Resiliência das cidades à mudança climática
A ideia por trás da implementação dessas soluções é aumentar a resiliência das cidades diante das mudanças climáticas. Um estudo publicado em outubro de 2024 na revista Science of the Total Environment sugere que as SbN podem dobrar a resiliência urbana. No entanto, para que essas soluções sejam efetivas, é necessário considerar as previsões climáticas futuras, como o aumento do nível do mar e o aumento da temperatura média global, conforme alertado pelo IPCC.
A oceanógrafa Aline Martinez, coordenadora do guia, ressalta que é fundamental planejar as SbN com base nos cenários climáticos futuros.
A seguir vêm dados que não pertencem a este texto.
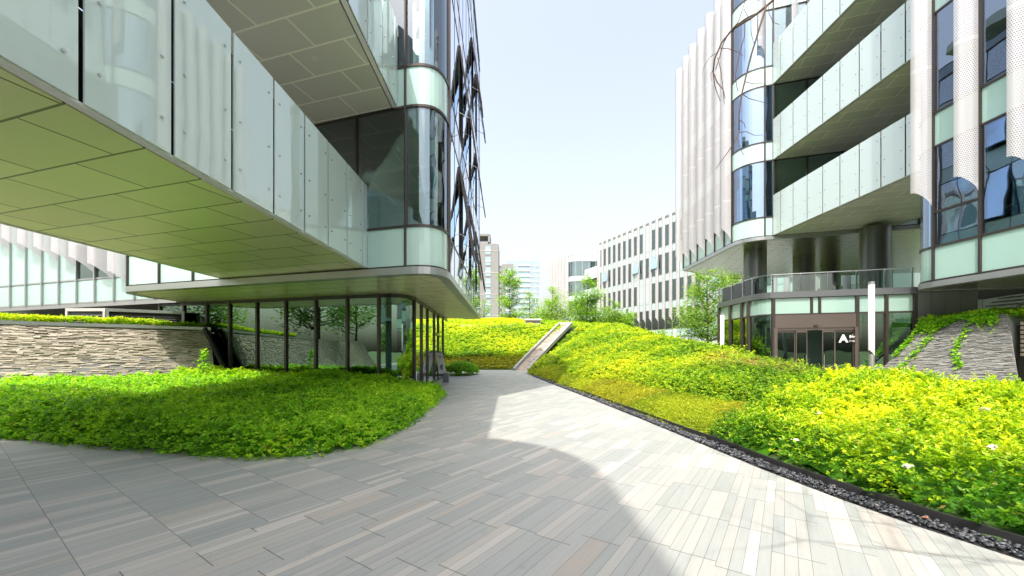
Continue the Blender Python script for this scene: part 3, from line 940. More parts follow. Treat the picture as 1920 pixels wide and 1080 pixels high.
profA = [(0, .05), (.02, .20), (.07, .34), (.17, .45), (.34, .50), (.50, .47), (.62, .38)]
zins = [8.66] * 7
for i, p in enumerate(wys):
    fin_mesh(p, ((0.03, 1.0), nrW), profA, zins[i], .95, TOP_R + .35).build('fin', M['perf'], ra, smooth=True)
pm = RC[5]
for p, zb_, dr in ((RC[-1], 19.0, .6), ((16.6, 22.9), 19.6, .6)):
    fin_mesh(p, ((-.954, .3), (-.3, -.954)), [(0, .05), (.12, .25), (.25, .35), (.45, .4)], zb_, dr, TOP_R + .3).build('fin', M['perf'], ra, smooth=True)
footR = wys + RC[1:] + rf_[1:] + [(34, 19), (36, 33), (20, 36.5)]
MB().hexa(footR, 8.26, 8.30).build('soffit', M['soffit_fine'], ra)
MB().strip([(19.5, 36)] + wys + RC[1:] + rf_[1:], 8.245, 8.44, -.25, .04).build('fascia', M['grey_metal'], ra)
innerR = [(p[0] + .3, p[1] + .3) for p in footR]
innerR = offset_path(footR + [footR[0]], -.28)[:-1]
slabs(ra, innerR, RL + [21.84], .5)
MB().hexa(innerR, TOP_R - .3, TOP_R - .05).build('roof', M['concrete'], ra)
MB().strip([(34, 19), (36, 33), (20, 36.5), RW0], 8.4, TOP_R, -.2, -.02).build('rear_wall', M['panel_metal'], ra)
for k in range(4):
    z = RL[k] + .6
    MB().strip([(15.5, 34), (16.2, 27.6), (27, 24.2)], z, z + 3.4, -.15, 0).build('partition', M['inside_wall'], ra)
for (x, y, rr) in ((15.95, 25.9, .66), (20.7, 28.0, .66), (19.5, 21.2, .66), (27.5, 24.5, .66), (25.0, 31.0, .66)):
    c_ = MB().cyl(x, y, 0, 8.26, rr, 40).build('column', M['column_metal'], ra, smooth=False)
lamp_discs(ra, [(19.0, 19.9 + 2.5), (21.8, 21.6), (17.2, 24.6)], 8.26)

# bridges on the right
bx0, bx1 = 20.9, 15.42
def rfy(x): return 23.29 - (x - 15.42) * .3145 - .02
names = ['lowest footbridge on the right, below two others and over the entrance terrace',
         'middle footbridge of the three stacked on the right',
         'topmost footbridge of the three stacked on the right']
for k, z in enumerate((8.46, 12.92, 17.38)):
    rr = footbridge(names[k], [(bx0, 13.2), (bx0, rfy(bx0)), (bx1, rfy(bx1)), (bx1, 14.6)], z, 'soffit_light', 18.1, 'left', trim='light_concrete')
    lamp_discs(rr, [(17.0, 16.4), (17.0, 19.4), (19.3, 15.2), (19.3, 18.2)], z)

# ================================================================== NEAR RIGHT BUILDING
rb = thing('office_building', 'nearest office block at the right edge with large perforated white fins over blue glass', 'building', (20, 6, 0))
NB0 = bez((14.9, 14.25), (14.1, 13.95), (14.1, 13.2), 6)
nby = [13.2 - 1.283 * i for i in range(17)]
nbp = [(14.1 + .055 * (13.2 - y) * .6, y) for y in nby]
nbays = [NB0] + [[nbp[i], nbp[i + 1]] for i in range(len(nbp) - 1)]
curtain(rb, nbays, LV + [Z0 + FF * 4], 23.4, 'glass_blue', 'spandrel_sun', mw=.055, md=.05)
MB().strip(nbays[1], 6.24, 6.31, -.08, .02).build('transom', M['mullion'], rb)
profB = [(0, .06), (.01, .14), (.06, .21), (.13, .26), (.17, .31), (.20, .36), (.26, .40), (.36, .41)]
for i, p in enumerate(nbp[:-1]):
    fin_mesh(p, ((0.0, 1.0), (-1.0, 0.0)), profB, 6.5, .55, 23.6).build('fin', M['perf'], rb, smooth=True)
nfoot = NB0 + nbp[1:] + [(34, nby[-1]), (34, 10), (20.5, 12.6)]
MB().hexa(nfoot, 3.80, 3.84).build('soffit', M['soffit_fine'], rb)
MB().strip([(20.5, 12.6)] + NB0 + nbp[1:], 3.785, 3.97, -.25, .04).build('fascia', M['grey_metal'], rb)
ninner = offset_path(nfoot + [nfoot[0]], -.3)[:-1]
slabs(rb, ninner, LV + [Z0 + FF * 4], .5)
MB().hexa(ninner, 23.1, 23.3).build('roof', M['concrete'], rb)
MB().strip([(34, nby[-1]), (34, 10), (20.5, 12.6), NB0[0]], 4.0, 23.3, -.2, -.02).build('rear_wall', M['panel_metal'], rb)
for k in range(4):
    z = LV[k] + .6
    MB().strip([(18.5, 12.5), (18.8, -9)], z, z + 3.4, -.15, 0).build('partition', M['ceiling'], rb)
for (x, y) in ((16.2, 11.0), (16.4, 5.0)):
    MB().cyl(x, y, 4.5, 22.8, .35, 20).build('column', M['panel_metal'], rb)
    MB().cyl(x + 3.0, y - 2, 0, 3.8, .45, 24).build('column', M['panel_metal'], rb)
for k in range(5):
    y = 12.2 - k * 1.3
    MB().beam((14.5, y, 8.1), (18.3, y - .2, 8.1), .06, .12).build('ceiling_light', M['white_metal'], rb)
MB().beam((14.9, 13.0, 4.7), (14.9, 11.3, 6.4), .02, .02).build('cable', M['privet'] if False else M['slat_wood'], rb)
MB().strip([(15.0, 13.0), (15.1, 2.0)], 5.55, 5.60, -.02, .02).build('rail', M['dark_metal'], rb)

# ================================================================== ENTRANCE PAVILION
P0, P1 = (10.5, 15.8), (14.6, 14.543)
pd = Vector((P1[0] - P0[0], P1[1] - P0[1], 0)).normalized()
pav = thing('entrance_pavilion', 'single storey glass entrance pavilion with automatic doors marked A on the right', 'building', (12, 17, 0))
def fl(px): return at(px, P0, P1)
pc = bez((10.06, 16.75), (10.1, 15.92), (10.5, 15.8), 6)
west = [(10.15, 19.3), (10.12, 18.2), (10.08, 17.25), (10.06, 16.75)]
pw = [at(p, (10.15, 19.3), (10.06, 16.75)) for p in (1349, 1370, 1392)]
pb = [[pw[0], pw[1]], [pw[1], pw[2]], [pw[2], (10.06, 16.75)] if pw[2][1] > 16.8 else [pw[2], (10.07, 16.7)], pc]
right_pts = [fl(1607), fl(1662), fl(1717)]
glz = []
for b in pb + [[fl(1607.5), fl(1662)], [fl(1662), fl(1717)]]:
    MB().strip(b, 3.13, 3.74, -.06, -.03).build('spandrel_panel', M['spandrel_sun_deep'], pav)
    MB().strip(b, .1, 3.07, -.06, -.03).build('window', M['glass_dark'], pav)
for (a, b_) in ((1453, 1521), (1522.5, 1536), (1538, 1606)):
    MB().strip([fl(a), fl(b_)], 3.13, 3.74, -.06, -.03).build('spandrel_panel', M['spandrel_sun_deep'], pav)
fullp = pw + [(10.06, 16.75)] + pc[1:] + [fl(1717)]
MB().strip([(16.5, 17.2), (10.2, 19.34)] + fullp, 3.76, 4.0, -.3, .05).build('fascia', M['panel_metal'], pav)
MB().strip(fullp, 3.07, 3.13, -.1, .01).build('transom', M['mullion'], pav)
for p, w_ in [(q, .04) for q in pw] + [((10.06, 16.75), .04), (fl(1450), .05), (fl(1521.8), .035), (fl(1537), .035), (fl(1607), .05), (fl(1662), .045), (fl(1716), .05)]:
    z0_ = 3.07 if p in (fl(1521.8), fl(1537)) else 0
    MB().hexa([(p[0] - w_, p[1] - w_ * .6), (p[0] + w_, p[1] - w_), (p[0] + w_, p[1] + .12), (p[0] - w_, p[1] + .12)], z0_, 3.78).build('mullion', M['mullion'], pav)
# portal: header, jambs, sliding doors
MB().strip([fl(1453), fl(1606)], 2.56, 3.07, -.12, .03).build('portal_header', M['brown_metal'], pav)
for a, b_ in ((1451, 1457), (1602, 1608)):
    MB().strip([fl(a), fl(b_)], 0, 2.56, -.12, .05).build('jamb', M['brown_metal'], pav)
MB().strip([fl(1457), fl(1602)], 2.46, 2.56, -.14, .0).build('door_track', M['brown_metal'], pav)
MB().strip([fl(1525), fl(1533)], 2.60, 2.66, .03, .09).build('door_sensor', M['black_steel'], pav)
def leaf(a, b_, o, name, fw=4):
    f = MB()
    k = fw / 2.5
    f.strip([fl(a), fl(a + k)], .02, 2.46, o - .05, o)
    f.strip([fl(b_ - k), fl(b_)], .02, 2.46, o - .05, o)
    f.strip([fl(a + k), fl(b_ - k)], 2.38, 2.46, o - .05, o)
    f.strip([fl(a + k), fl(b_ - k)], .02, .16, o - .05, o)
    f.strip([fl(a + k), fl(b_ - k)], .95, 1.03, o - .03, o - .012)
    r_ = f.build(name, M['brown_metal'], pav)
    MB().strip([fl(a + k), fl(b_ - k)], .16, .95, o - .03, o - .015).build('pane', M['glass_door'], pav, r_)
    MB().strip([fl(a + k), fl(b_ - k)], 1.03, 2.38, o - .03, o - .015).build('pane', M['glass_door'], pav, r_)
    return r_
leaf(1457, 1492, -.06, 'side_light'); d1 = leaf(1492.5, 1514, -.01, 'door'); d2 = leaf(1542, 1566, -.01, 'door'); sl = leaf(1566.5, 1602, -.06, 'side_light')
for d_, px_ in ((d1, 1511.5), (d2, 1544.5)):
    a = fl(px_)
    MB().tube([(a[0] - .03, a[1] - .06, .9), (a[0] - .03, a[1] - .06, 1.5)], .015, 8).build('handle', M['steel'], pav, d_)
# sign lettering on the glass
sign_o = Vector((*fl(1573), 0))
ang = math.atan2(pd.y, pd.x)
nrm = Vector((pd.y, -pd.x, 0))
def text_part(body, size, off, z, mat, parent, bold=0.0, name='lettering', sx=1.0):
    cu = bpy.data.curves.new(name, 'FONT')
    cu.body = body; cu.size = size; cu.extrude = .004; cu.offset = bold
    t = bpy.data.objects.new(name, cu)
    COL.objects.link(t)
    bpy.context.view_layer.update()
    dg = bpy.context.evaluated_depsgraph_get()
    me = bpy.data.meshes.new_from_object(t.evaluated_get(dg))
    me.name = name
    bpy.data.objects.remove(t)
    o = bpy.data.objects.new(name, me); COL.objects.link(o)
    me.materials.clear(); me.materials.append(mat)
    o.scale = (sx, 1, 1)
    o.rotation_euler = (math.radians(90), 0, ang)
    base = sign_o + pd * off - nrm * (-.02)
    o.location = (base.x - parent.location.x, base.y - parent.location.y, z - parent.location.z)
    o.parent = parent
    return o
text_part('A', .40, .0, 1.99, M['white_paint'], pav, .016)
text_part('座', .21, .31, 2.09, M['white_paint'], pav, .004)
text_part('1单元', .075, .31, 2.0, M['white_paint'], pav, .002)
pfoot = fullp + [(22, 12.2), (24, 19), (16.5, 20.6), (10.4, 19.3)]
MB().hexa(fullp + [(18.5, 13.3), (19.5, 16.5), (10.4, 19.3)], 3.78, 3.96).build('terrace_deck', M['concrete'], pav)
MB().hexa([(10.3, 19), (10.3, 16.8), (10.7, 16), (14.8, 14.8), (16, 17), (10.5, 19)], .02, .05).build('floor', M['concrete'], pav)
bwall = MB().strip([(10.3, 19.2), (16.4, 17.2)], 0, 2.2, -.1, 0).build('rear_glazing', M['inside_wall'], pav)
for i in range(6):
    a = lerp((10.3, 19.2), (16.4, 17.2), i / 6 + .02); b_ = lerp((10.3, 19.2), (16.4, 17.2), (i + 1) / 6 - .02)
    MB().strip([a, b_], 2.2, 3.7, -.08, -.02).build('rear_window', M['spandrel_light'], pav)
MB().hexa([(12.6, 17.3), (13.4, 17.0), (13.5, 17.3), (12.7, 17.6)], 0, 3.7).build('core_wall', M['inside_wall'], pav)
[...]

A Lei nº 14.904, sancionada em 2024, já estabelece diretrizes para os planos de adaptação das cidades brasileiras, mas ainda há muito a ser feito. Atualmente, apenas 370 dos 5.570 municípios do Brasil têm planos ou legislação relacionados à adaptação e mitigação das mudanças climáticas.
A adaptação ao clima, de acordo com o agrônomo Jean Ometto, do Instituto Nacional de Pesquisas Espaciais (Inpe), deve ser feita localmente, com mapeamento de riscos e vulnerabilidades, considerando os grupos mais afetados, como mulheres, crianças e idosos. “A adaptação precisa ser inclusiva e focada em quem mais precisa”, acrescenta Ana Toni, secretária nacional de Mudança do Clima do Ministério do Meio Ambiente e Mudança do Clima (MMA).
O Brasil ainda está em processo de implementação dessas soluções, mas já existem alguns exemplos promissores, como o Parque Orla Piratininga Alfredo Sirkis, em Niterói, que utiliza SbN para melhorar a filtragem de águas pluviais. Outros projetos similares podem ser encontrados em Buenos Aires, Medellín e Bogotá, destacando-se pela implantação de jardins verticais e parques ecológicos urbanos.
Embora haja um crescente interesse por SbN, a maior parte das intervenções ocorre no Norte Global, com a Europa liderando a implementação de projetos. Um levantamento de 2023 revelou que 63% das iniciativas estão concentradas na Europa, enquanto as Américas e a África representam apenas 13% cada. No Brasil, embora o número de projetos seja relativamente pequeno, eles estão se expandindo, com diversas iniciativas urbanas adotando práticas sustentáveis e adaptativas, cada vez mais necessárias para o enfrentamento das mudanças climáticas.